IMF's Critique of Pakistan's Budget Raises Likelihood of Default: Bloomberg

The IMF's criticism of Pakistan's latest budget has raised concerns about the possibility of the IMF withholding further funding from Pakistan's bailout program, scheduled to expire on June 30.

IMF's Critique of Pakistan's Budget Raises Likelihood of Default: Bloomberg

The latest budget presented by Pakistan has come under sharp criticism from the International Monetary Fund (IMF), a development that has raised concerns about the IMF's continued funding for Pakistan's bailout program set to expire on June 30. Bloomberg has warned that if the IMF chooses not to release further financial aid, the Pakistani economy could face severe consequences. According to Ankur Shukla, South Asia Economist for Bloomberg Economics, if the IMF's bailout program remains stalled, Pakistan could experience a significant dollar shortage in the first half of the upcoming fiscal year, increasing the risk of default. This could also lead to lower economic growth, higher inflation, and increased interest rates in fiscal 2024.

One of the immediate challenges Pakistan faces is the need to repay an additional $4 billion between July and December, which cannot be rolled over. With foreign exchange reserves likely to be below $4 billion at the start of fiscal 2024, the specter of default looms large, as highlighted by Bloomberg Economics.

Between July-December, Pakistan must repay an additional $4 billion (which cannot be rolled over).
With FX reserves likely below $4 billion at the start of fiscal 2024,
default seems highly likely: Bloomberg Economics

The IMF expressed dissatisfaction with the budget proposals put forth by Pakistan's Finance Minister Ishaq Dar for fiscal year 2023-24, criticizing the missed opportunity to expand the tax base and the creation of a potentially harmful amnesty scheme.

With the IMF's focus now shifting towards the need for a primary surplus in the budget, concerns about Pakistan's debt repayment obligations have intensified. Shukla estimated that approximately $900 million in debt must be repaid this month, and without IMF aid, the country's reserves will likely dwindle by June's end.

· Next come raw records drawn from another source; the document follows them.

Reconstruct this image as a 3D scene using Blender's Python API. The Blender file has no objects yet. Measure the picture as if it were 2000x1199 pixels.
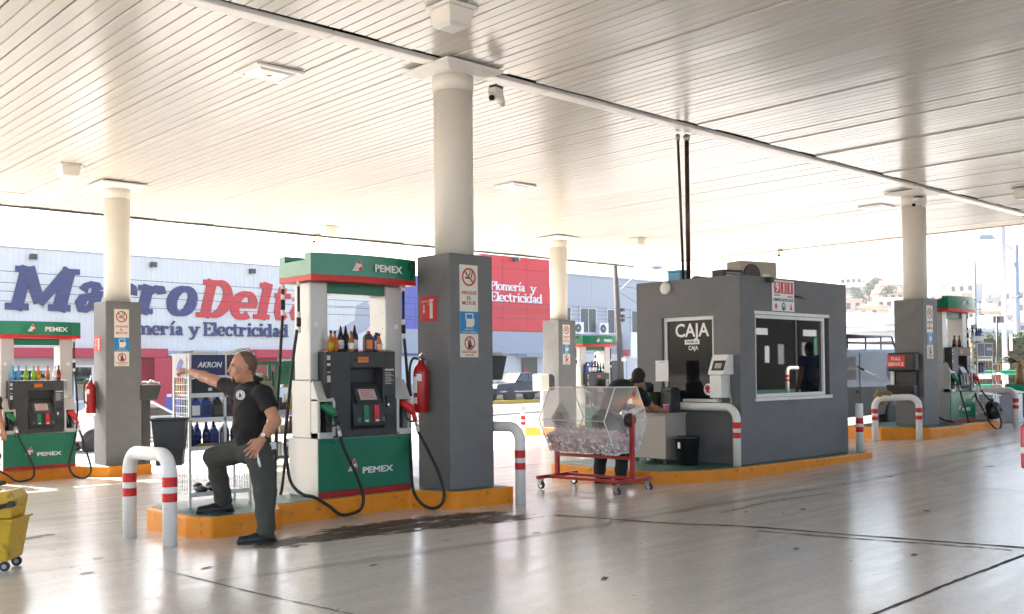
import bpy, math, random
import numpy as np
from mathutils import Matrix, Vector
R_ = math.radians
SC = bpy.context.scene
COL = SC.collection
rnd = random.Random(7)

# ------------------------------------------------------------------ camera, world, sun, exposure
CAM_H = 1.5
th, pit, rol = R_(47.2), R_(1.0), R_(0.59)
fw = Vector((math.cos(th)*math.cos(pit), math.sin(th)*math.cos(pit), math.sin(pit)))
r0 = Vector((math.sin(th), -math.cos(th), 0))
u0 = r0.cross(fw)
rt = r0*math.cos(rol) - u0*math.sin(rol)
up = u0*math.cos(rol) + r0*math.sin(rol)
cd = bpy.data.cameras.new('camera')
cam = bpy.data.objects.new('camera', cd); COL.objects.link(cam)
cd.sensor_fit = 'HORIZONTAL'; cd.sensor_width = 36.0; cd.lens = 36.0*1935/2000
cd.shift_y = 90.5/2000; cd.clip_start = 0.05; cd.clip_end = 4000
cam.matrix_world = Matrix(((rt.x, up.x, -fw.x, 0), (rt.y, up.y, -fw.y, 0), (rt.z, up.z, -fw.z, CAM_H), (0, 0, 0, 1)))
SC.camera = cam

SUN_EL, SUN_AZ = R_(40), (-0.07, 1.0)          # the sun stands behind the shops across the street
wd = bpy.data.worlds.new('World'); SC.world = wd; wd.use_nodes = True
nt = wd.node_tree
sky = nt.nodes.new('ShaderNodeTexSky'); sky.sky_type = 'NISHITA'; sky.sun_disc = False
sky.sun_elevation = SUN_EL
sky.sun_rotation = math.atan2(SUN_AZ[0], SUN_AZ[1])
sky.air_density = 1.0; sky.dust_density = 4.0; sky.ozone_density = 1.0
bg = nt.nodes['Background']; bg.inputs['Strength'].default_value = 0.13
nt.links.new(sky.outputs[0], bg.inputs[0])
sl = bpy.data.lights.new('sun', 'SUN'); sl.energy = 4.5; sl.angle = R_(0.53); sl.color = (1.0, 0.93, 0.83)
sun = bpy.data.objects.new('sun', sl); COL.objects.link(sun)
sd = Vector((SUN_AZ[0], SUN_AZ[1], 0)).normalized()*math.cos(SUN_EL) + Vector((0, 0, math.sin(SUN_EL)))
sun.rotation_euler = sd.to_track_quat('Z', 'Y').to_euler(); sun.location = (0, 60, 60)
vs = SC.view_settings
vs.view_transform = 'Standard'; vs.look = 'None'; vs.gamma = 1.0; vs.use_curve_mapping = False
vs.exposure = 2.5
SC.cycles.max_bounces = 10; SC.cycles.diffuse_bounces = 6; SC.cycles.glossy_bounces = 5
SC.cycles.transmission_bounces = 6; SC.cycles.transparent_max_bounces = 12
SC.cycles.sample_clamp_indirect = 8.0
SC.cycles.use_denoising = True

# ------------------------------------------------------------------ the lie of the land
def g(X, Y):
    X = min(X, 70.0)
    a = 0.0 if X < 12 else (.18*(X-12)/8 if X < 20 else .18+.0165*(X-20))
    b = (-.018*(max(Y, -10)-9)) if Y < 9 else (-.033*(min(Y, 30)-9))
    return a+b

# ------------------------------------------------------------------ materials
def mat(name, col, rough=.5, metal=0., var=.08, scale=6., bump=0., bscale=40., spec=.5, stretch=None, dirt=None, coat=0., emit=None, rvar=0.):
    m = bpy.data.materials.new(name); m.use_nodes = True
    n, l = m.node_tree.nodes, m.node_tree.links
    p = n['Principled BSDF']
    p.inputs['Roughness'].default_value = rough; p.inputs['Metallic'].default_value = metal
    p.inputs['Specular IOR Level'].default_value = spec
    p.inputs['Coat Weight'].default_value = coat
    p.inputs['Base Color'].default_value = (*col, 1)
    tc = n.new('ShaderNodeTexCoord'); src = tc.outputs['Object']
    if stretch:
        mp = n.new('ShaderNodeMapping'); mp.inputs['Scale'].default_value = stretch
        l.new(src, mp.inputs[0]); src = mp.outputs[0]
    if var or dirt or rvar:
        nz = n.new('ShaderNodeTexNoise'); nz.inputs['Scale'].default_value = scale; nz.inputs['Detail'].default_value = 6
        nz.inputs['Roughness'].default_value = .62
        l.new(src, nz.inputs['Vector'])
        mx = n.new('ShaderNodeMix'); mx.data_type = 'RGBA'
        rp = n.new('ShaderNodeMapRange'); rp.inputs['From Min'].default_value = .3; rp.inputs['From Max'].default_value = .7
        l.new(nz.outputs['Fac'], rp.inputs['Value']); l.new(rp.outputs[0], mx.inputs['Factor'])
        mx.inputs['A'].default_value = (*[max(0, c*(1-var)) for c in col], 1)
        mx.inputs['B'].default_value = (*[min(1, c*(1+var)) for c in col], 1)
        out = mx.outputs['Result']
        if dirt:
            n2 = n.new('ShaderNodeTexNoise'); n2.inputs['Scale'].default_value = dirt[2]; n2.inputs['Detail'].default_value = 8
            l.new(src, n2.inputs['Vector'])
            r2 = n.new('ShaderNodeMapRange'); r2.inputs['From Min'].default_value = dirt[1]; r2.inputs['From Max'].default_value = dirt[1]+.14
            r2.inputs['To Max'].default_value = dirt[3] if len(dirt) > 3 else .8
            l.new(n2.outputs['Fac'], r2.inputs['Value'])
            m2 = n.new('ShaderNodeMix'); m2.data_type = 'RGBA'
            l.new(r2.outputs[0], m2.inputs['Factor']); l.new(out, m2.inputs['A']); m2.inputs['B'].default_value = (*dirt[0], 1)
            out = m2.outputs['Result']
        l.new(out, p.inputs['Base Color'])
        if rvar:
            rr = n.new('ShaderNodeMapRange'); rr.inputs['From Min'].default_value = .3; rr.inputs['From Max'].default_value = .7
            rr.inputs['To Min'].default_value = max(.02, rough-rvar); rr.inputs['To Max'].default_value = rough+rvar
            l.new(nz.outputs['Fac'], rr.inputs['Value']); l.new(rr.outputs[0], p.inputs['Roughness'])
    if bump:
        nb = n.new('ShaderNodeTexNoise'); nb.inputs['Scale'].default_value = bscale; nb.inputs['Detail'].default_value = 5
        l.new(src, nb.inputs['Vector'])
        b = n.new('ShaderNodeBump'); b.inputs['Strength'].default_value = bump; b.inputs['Distance'].default_value = .01
        l.new(nb.outputs['Fac'], b.inputs['Height']); l.new(b.outputs[0], p.inputs['Normal'])
    if emit:
        p.inputs['Emission Color'].default_value = (*emit[0], 1); p.inputs['Emission Strength'].default_value = emit[1]
    return m

M = {}
def defm(k, *a, **kw): M[k] = mat(k, *a, **kw)
defm('soffit', (.545, .515, .465), .21, var=.06, scale=1.3, bump=.015, bscale=1.2, spec=.42, stretch=(4, .35, 1), dirt=((.42, .38, .32), .60, .8, .45))
defm('trim', (.78, .75, .71), .35, var=.05)
defm('deck', (.05, .05, .05), .8)
defm('shaft', (.74, .695, .62), .55, var=.04, scale=2., bump=.02, bscale=60)
defm('plinth', (.165, .165, .172), .62, var=.10, scale=3., bump=.10, bscale=55, dirt=((.125, .125, .13), .56, 3.2, .5))
defm('kioskwall', (.150, .150, .160), .6, var=.12, scale=2.5, bump=.14, bscale=40, dirt=((.115, .115, .123), .56, 2.6, .5))
defm('kerb', (.76, .255, .004), .5, var=.10, scale=5., bump=.10, bscale=30, dirt=((.17, .085, .04), .61, 13., .75))
defm('islegreen', (.035, .12, .085), .45, var=.25, scale=3., bump=.08, bscale=30, dirt=((.30, .36, .33), .57, 2.5, .65))
defm('white', (.78, .77, .75), .42, var=.04, dirt=((.36, .33, .29), .63, 9., .6))
defm('whiteclean', (.82, .81, .80), .4, var=.02)
defm('red', (.60, .012, .012), .42, var=.06)
defm('redframe', (.36, .012, .012), .38, var=.12, scale=14)
defm('pumpgreen', (.005, .165, .085), .30, var=.05, scale=2.)
defm('signgreen', (.003, .185, .090), .16, var=.10, scale=2., stretch=(1, 1, .1), coat=.1)
defm('silver', (.56, .55, .53), .36, metal=.25, var=.05, scale=3., dirt=((.35, .34, .32), .66, 3., .4))
defm('black', (.022, .022, .024), .45, var=.2, bump=.05, bscale=120)
defm('gloss', (.012, .012, .013), .16, var=.1)
defm('charcoal', (.045, .045, .048), .5, var=.12)
defm('rubber', (.014, .014, .014), .55, var=.2)
defm('chrome', (.62, .62, .62), .25, metal=1., var=.05)
defm('steel', (.38, .38, .37), .38, metal=.8, var=.1)
defm('bluesign', (.01, .22, .52), .45, var=.03)
defm('cream', (.76, .72, .64), .5, var=.03)
defm('ink', (.02, .02, .02), .5, var=0)
defm('matteblack', (.012, .012, .012), .9, var=0, spec=.04)
defm('inkred', (.50, .05, .03), .5, var=0)
defm('lcd', (.52, .47, .47), .2, var=.05, scale=30)
defm('greenplas', (.01, .20, .07), .38, var=.1)
defm('redplas', (.62, .015, .015), .38, var=.1)
defm('paper', (.80, .80, .80), .7, var=.03)
defm('extred', (.42, .008, .010), .25, var=.05)
defm('yellow', (.54, .34, .012), .48, var=.14, scale=9., dirt=((.13, .08, .025), .57, 9., .8))
defm('wire', (.70, .69, .67), .4, metal=.3, var=.04)
defm('cagegreen', (.015, .105, .060), .5, var=.2, scale=9.)
defm('oilblue', (.012, .045, .26), .35, var=.12)
defm('navy', (.012, .018, .10), .35, var=.3, scale=9.)
defm('amber', (.42, .15, .010), .18, var=.2, scale=12)
defm('orange', (.62, .16, .008), .2, var=.1)
defm('limegreen', (.20, .42, .03), .2, var=.1)
defm('skyblue', (.06, .30, .52), .2, var=.1)
defm('darkbrown', (.05, .016, .010), .3, var=.1)
defm('skin', (.46, .215, .125), .5, var=.07, scale=20., bump=.04, bscale=150)
defm('skin2', (.34, .145, .08), .5, var=.07, scale=20.)
defm('hair', (.018, .013, .010), .75, var=.3, scale=80, bump=.3, bscale=300)
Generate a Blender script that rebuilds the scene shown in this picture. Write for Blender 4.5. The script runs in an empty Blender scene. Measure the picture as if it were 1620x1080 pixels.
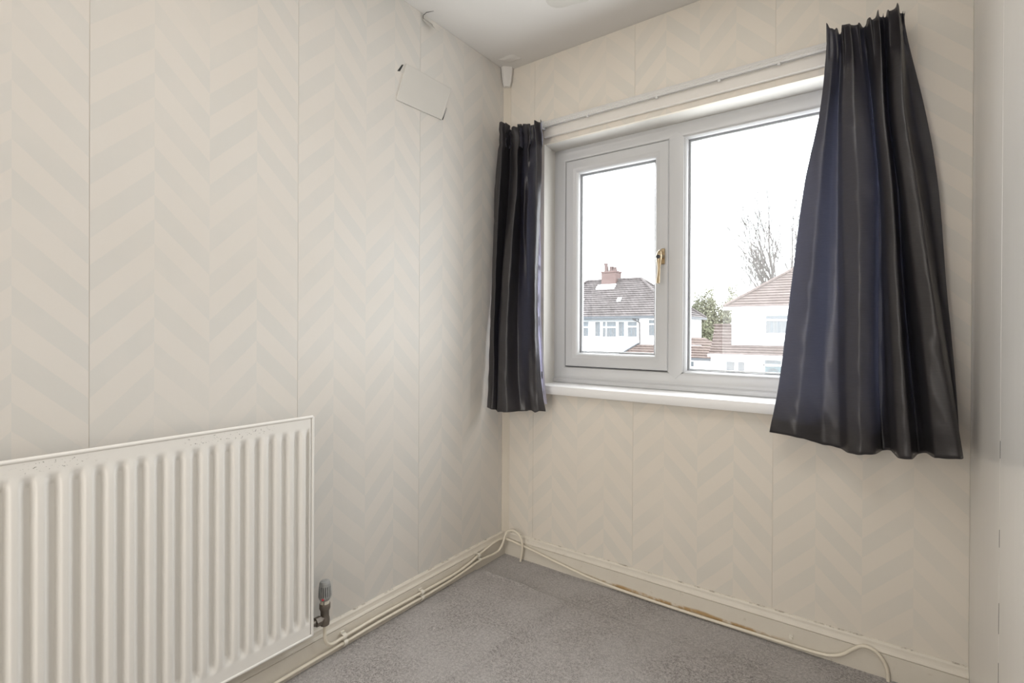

In the absence of an IMF program, Pakistan's ability to secure fresh external funding options appears bleak. Furthermore, negotiations with the IMF for a new bailout are unlikely to commence until after the elections in October, leading to a prolonged period of economic uncertainty. Shukla projected that even if an agreement is reached, the disbursement of actual aid under a new program may not occur until December.

In the interim, Pakistan will have to conserve its foreign exchange reserves by restricting imports, maintaining a current account surplus, and seeking assistance from friendly nations to avert a fiscal crisis in the first half of 2024.

The situation also necessitates import restrictions and potential interest rate hikes by the State Bank of Pakistan to further curtail import demand and conserve foreign exchange reserves. The downside of these measures is that they are likely to result in higher inflation, which could affect production and consumption negatively.

The absence of IMF aid this month would also result in weaker economic growth in fiscal 2024 than the current forecast of 2.5%, potentially burdening the government with higher debt servicing costs. Nearly half of the funds allocated for fiscal 2024 have been earmarked for servicing the existing debt.

For Pakistan's economically challenged state, the resumption of the IMF bailout program is imperative. The country's foreign exchange reserves currently stand at a precarious $4 billion.